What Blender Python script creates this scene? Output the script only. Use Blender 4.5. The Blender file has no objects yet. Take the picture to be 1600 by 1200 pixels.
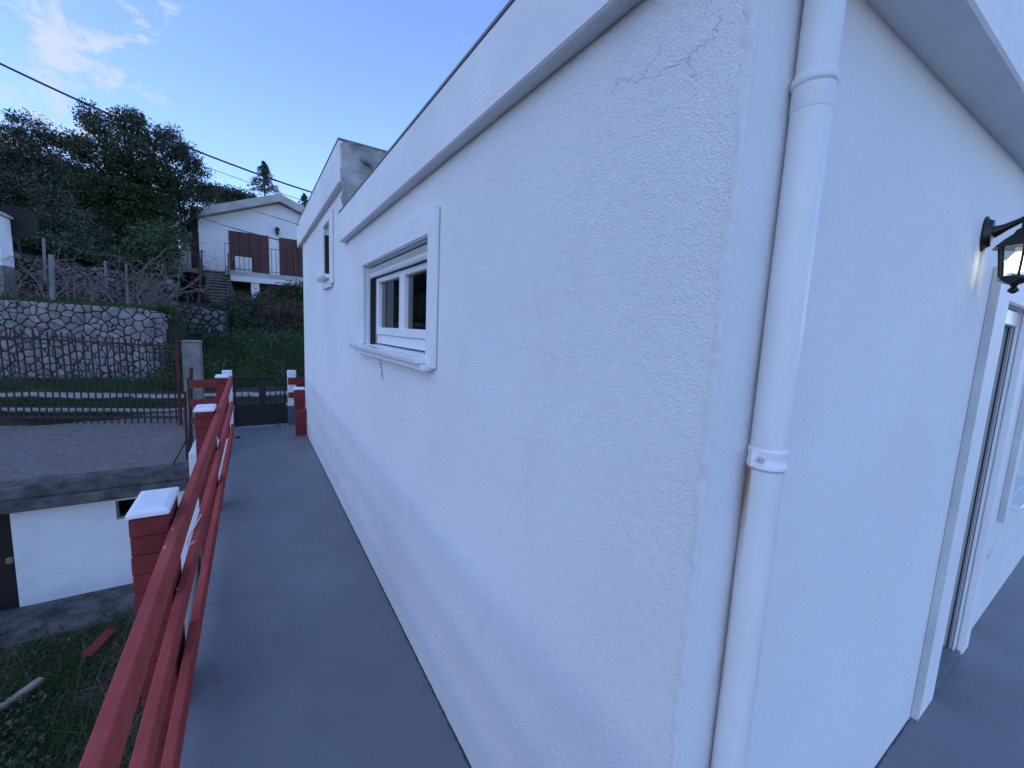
import bpy, bmesh, math, random
import numpy as np
from mathutils import Matrix, Vector

C = bpy.context.scene
COL = C.collection
random.seed(7)
rng = np.random.default_rng(11)

# ------------------------------------------------------------------ camera, sky, sun, exposure
EYE = 1.75
AX = Vector((0.844, -0.534, 0.046)); AY = Vector((-0.027, -0.129, -0.991)); AZ = Vector((0.535, 0.836, -0.124))
AZ.normalize(); AX = (AX - AZ * AX.dot(AZ)).normalized(); AY = AZ.cross(AX)
cam = bpy.data.cameras.new('camera')
cam_ob = bpy.data.objects.new('camera', cam)
COL.objects.link(cam_ob)
C.camera = cam_ob
cam_ob.matrix_world = Matrix(((AX.x, -AY.x, -AZ.x, 0), (AX.y, -AY.y, -AZ.y, 0), (AX.z, -AY.z, -AZ.z, EYE), (0, 0, 0, 1)))
cam.sensor_width = 36
cam.lens = 36 * 640 / 1600
cam.clip_start = 0.02
cam.clip_end = 1500

SUN_EL, SUN_AZ = 45.0, 255.0
world = bpy.data.worlds.new('World')
C.world = world
world.use_nodes = True
wn = world.node_tree
wl = wn.links
bg = wn.nodes['Background']
sky = wn.nodes.new('ShaderNodeTexSky')
sky.sky_type = 'NISHITA'
sky.sun_disc = False
sky.sun_elevation = math.radians(SUN_EL)
sky.sun_rotation = math.radians(SUN_AZ)
sky.dust_density = 0.0
sky.ozone_density = 4.0
bg.inputs[1].default_value = 0.15
# thin wind-torn cloud bank low in the sky to the left
tc = wn.nodes.new('ShaderNodeTexCoord')
cdir = Vector((-0.86, 0.30, 0.42)).normalized()
mp = wn.nodes.new('ShaderNodeMapping'); mp.vector_type = 'POINT'
mp.inputs['Scale'].default_value = (6.5, 6.5, 11.0)
mp.inputs['Location'].default_value = (0.3, 2.4, 1.2)
mp.inputs['Rotation'].default_value = (0.0, 0.55, 0.3)
wl.new(tc.outputs['Generated'], mp.inputs['Vector'])
nz = wn.nodes.new('ShaderNodeTexNoise')
nz.inputs['Scale'].default_value = 2.6
nz.inputs['Detail'].default_value = 9
nz.inputs['Roughness'].default_value = 0.62
nz.inputs['Distortion'].default_value = 0.5
wl.new(mp.outputs['Vector'], nz.inputs['Vector'])
dt = wn.nodes.new('ShaderNodeVectorMath'); dt.operation = 'DOT_PRODUCT'
nm_ = wn.nodes.new('ShaderNodeVectorMath'); nm_.operation = 'NORMALIZE'
wl.new(tc.outputs['Generated'], nm_.inputs[0])
wl.new(nm_.outputs[0], dt.inputs[0])
dt.inputs[1].default_value = cdir
mr = wn.nodes.new('ShaderNodeMapRange'); mr.interpolation_type = 'SMOOTHSTEP'
mr.inputs['From Min'].default_value = 0.45; mr.inputs['From Max'].default_value = 0.60
mr.inputs['To Min'].default_value = -0.22; mr.inputs['To Max'].default_value = 0.035
wl.new(dt.outputs['Value'], mr.inputs['Value'])
ad = wn.nodes.new('ShaderNodeMath'); ad.operation = 'ADD'
wl.new(nz.outputs['Fac'], ad.inputs[0]); wl.new(mr.outputs['Result'], ad.inputs[1])
cr = wn.nodes.new('ShaderNodeMapRange'); cr.interpolation_type = 'SMOOTHSTEP'
cr.inputs['From Min'].default_value = 0.455; cr.inputs['From Max'].default_value = 0.66
wl.new(ad.outputs[0], cr.inputs['Value'])
cm = wn.nodes.new('ShaderNodeMix'); cm.data_type = 'RGBA'
wl.new(cr.outputs['Result'], cm.inputs['Factor'])
tint = wn.nodes.new('ShaderNodeMix'); tint.data_type = 'RGBA'; tint.blend_type = 'MULTIPLY'
tint.inputs['Factor'].default_value = 1.0
tint.inputs['B'].default_value = (0.85, 0.845, 1.0, 1)
wl.new(sky.outputs[0], tint.inputs['A'])
wl.new(tint.outputs['Result'], cm.inputs['A'])
cm.inputs['B'].default_value = (1.8, 2.08, 2.7, 1)
wl.new(cm.outputs['Result'], bg.inputs[0])

sun = bpy.data.lights.new('sun', 'SUN')
sun.energy = 0.05
sun.angle = math.radians(40)
sun.color = (1.0, 0.93, 0.86)
sun_ob = bpy.data.objects.new('sun', sun)
COL.objects.link(sun_ob)
_a = math.radians(SUN_AZ); _e = math.radians(SUN_EL)
sd = Vector((math.sin(_a) * math.cos(_e), math.cos(_a) * math.cos(_e), math.sin(_e)))
sun_ob.rotation_euler = sd.to_track_quat('Z', 'Y').to_euler()

vs = C.view_settings
vs.view_transform = 'Standard'
vs.look = 'None'
vs.exposure = 1.27
vs.gamma = 1
vs.use_curve_mapping = False

# ------------------------------------------------------------------ helpers
def pt(px, py, Y):
    """point on the sight line of photo pixel (px, py) at world depth y = Y"""
    d = AX * (px - 800) + AY * (py - 600) + AZ * 640
    t = Y / d.y
    return Vector((d.x * t, Y, EYE + d.z * t))


class MB:
    def __init__(s):
        s.v = []; s.f = []; s.smooth = False

    def add(s, vs_, fs):
        n = len(s.v)
        s.v += [tuple(p) for p in vs_]
        s.f += [tuple(i + n for i in f) for f in fs]
        return s

    def box(s, x0, y0, z0, x1, y1, z1):
        x0, x1 = min(x0, x1), max(x0, x1); y0, y1 = min(y0, y1), max(y0, y1); z0, z1 = min(z0, z1), max(z0, z1)
        return s.add([(x0, y0, z0), (x1, y0, z0), (x1, y1, z0), (x0, y1, z0), (x0, y0, z1), (x1, y0, z1), (x1, y1, z1), (x0, y1, z1)],
                     [(0, 3, 2, 1), (4, 5, 6, 7), (0, 1, 5, 4), (1, 2, 6, 5), (2, 3, 7, 6), (3, 0, 4, 7)])

    def bar(s, a, b, w, h, up=(0, 0, 1)):
        """rectangular bar from a to b, w wide (sideways), h high"""
        a = Vector(a); b = Vector(b); d = (b - a).normalized()
        sd_ = d.cross(Vector(up))
        if sd_.length < 1e-4: sd_ = d.cross(Vector((1, 0, 0)))
        sd_.normalize(); u = sd_.cross(d)
        c = []
        for p in (a, b):
            for i, j in ((-1, -1), (1, -1), (1, 1), (-1, 1)):
                c.append(p + sd_ * (i * w / 2) + u * (j * h / 2))
        return s.add(c, [(0, 1, 2, 3), (7, 6, 5, 4), (0, 4, 5, 1), (1, 5, 6, 2), (2, 6, 7, 3), (3, 7, 4, 0)])

    def tube(s, pts, r, n=8, cap=True):
        pts = [Vector(p) for p in pts]
        rs = r if isinstance(r, (list, tuple)) else [r] * len(pts)
        rings = []
        base = len(s.v)
        ref = Vector((0.13, 0.21, 0.97))
        for i, p in enumerate(pts):
            d = (pts[min(i + 1, len(pts) - 1)] - pts[max(i - 1, 0)])
            if d.length < 1e-9: d = Vector((0, 0, 1))
            d.normalize()
            if abs(d.dot(ref)) > 0.98: ref = Vector((1, 0.1, 0))
            a = d.cross(ref).normalized(); b = d.cross(a)
            rings.append([tuple(p + (a * math.cos(2 * math.pi * k / n) + b * math.sin(2 * math.pi * k / n)) * rs[i]) for k in range(n)])
        for g in rings: s.v += g
        for i in range(len(rings) - 1):
            for k in range(n):
                a0 = base + i * n + k; a1 = base + i * n + (k + 1) % n
                s.f.append((a0, a1, a1 + n, a0 + n))
        if cap:
            s.f.append(tuple(base + k for k in reversed(range(n))))
            s.f.append(tuple(base + (len(rings) - 1) * n + k for k in range(n)))
        return s

    def lathe(s, cx, cy, prof, n=20):
        """prof: list of (r, z)"""
        base = len(s.v)
        for r, z in prof:
            s.v += [(cx + r * math.cos(2 * math.pi * k / n), cy + r * math.sin(2 * math.pi * k / n), z) for k in range(n)]
        for i in range(len(prof) - 1):
            for k in range(n):
                a0 = base + i * n + k; a1 = base + i * n + (k + 1) % n
                s.f.append((a0, a1, a1 + n, a0 + n))
        s.f.append(tuple(base + k for k in reversed(range(n))))
        s.f.append(tuple(base + (len(prof) - 1) * n + k for k in range(n)))
        return s

    def prism(s, poly, axis, a, b):
        """extrude a 2-D polygon along 'x', 'y' or 'z' from a to b"""
        n = len(poly)
        def mk(p, t):
            return {'x': (t, p[0], p[1]), 'y': (p[0], t, p[1]), 'z': (p[0], p[1], t)}[axis]
        vs_ = [mk(p, a) for p in poly] + [mk(p, b) for p in poly]
        fs = [tuple(range(n)), tuple(range(2 * n - 1, n - 1, -1))]
        for i in range(n):
            j = (i + 1) % n
            fs.append((i, i + n, j + n, j))
        return s.add(vs_, fs)

    def build(s, name, m, parent=None, bevel=0, seg=1, smooth=False, origin=None, fix=True):
        o_ = origin if origin is not None else (root_loc(parent) if parent else Vector((0, 0, 0)))
        o_ = Vector(o_)
        me = bpy.data.meshes.new(name)
        me.from_pydata([(x - o_.x, y - o_.y, z - o_.z) for x, y, z in s.v], [], s.f)
        bm = bmesh.new(); bm.from_mesh(me)
        if fix: bmesh.ops.recalc_face_normals(bm, faces=bm.faces)
        if bevel:
            bmesh.ops.bevel(bm, geom=[e for e in bm.edges if len(e.link_faces) == 2 and e.calc_face_angle(0) > 0.5], offset=bevel, segments=seg, affect='EDGES', clamp_overlap=True)
        if smooth:
            for f in bm.faces: f.smooth = True
        bm.to_mesh(me); bm.free()
        if smooth:
            try: me.set_sharp_from_angle(angle=math.radians(40))
            except Exception: pass
        me.materials.append(m)
        o = bpy.data.objects.new(name, me)
        COL.objects.link(o)
        if parent: o.parent = parent
        else: o.location = o_
        return o


def root_loc(o):
    while o.parent: o = o.parent
    return o.location.copy()


def tag(o, label=None, cat=None, group=None, kind=None):
    if label: o['label'] = label
    if cat: o['category'] = cat
    if group: o['group'] = group
    if kind: o['kind'] = kind
    return o


def thing(name, loc, label, cat, group=None):
    o = bpy.data.objects.new(name, None)
    o.empty_display_size = 0.1
    COL.objects.link(o)
    o.location = loc
    return tag(o, label, cat, group)


def dup(o, off, parent=None):
    c = o.copy(); COL.objects.link(c)
    c.location = o.location + Vector(off)
    if parent: c.parent = parent
    return c


def npmesh(name, V, F, m, parent=None, kind=None):
    """V: (n,3) array, F: (m,k) array of indices"""
    if parent is not None:
        V = V - np.array(root_loc(parent))
    me = bpy.data.meshes.new(name)
    k = F.shape[1]
    me.vertices.add(len(V)); me.vertices.foreach_set('co', np.ascontiguousarray(V, dtype=np.float32).ravel())
    me.loops.add(F.size); me.loops.foreach_set('vertex_index', np.ascontiguousarray(F, dtype=np.int32).ravel())
    me.polygons.add(len(F)); me.polygons.foreach_set('loop_start', np.arange(0, F.size, k, dtype=np.int32))
    me.update(); me.validate()
    me.materials.append(m)
    o = bpy.data.objects.new(name, me); COL.objects.link(o)
    if parent is not None: o.parent = parent
    if kind: o['kind'] = kind
    return o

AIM
From the first line above to the line containing "rng = np.random.default_rng(11)", repeat each line exactly. Pictures stay out.

SOLUTION
What Blender Python script creates this scene? Output the script only. Use Blender 4.5. The Blender file has no objects yet. Take the picture to be 1600 by 1200 pixels.
import bpy, bmesh, math, random
import numpy as np
from mathutils import Matrix, Vector

C = bpy.context.scene
COL = C.collection
random.seed(7)
rng = np.random.default_rng(11)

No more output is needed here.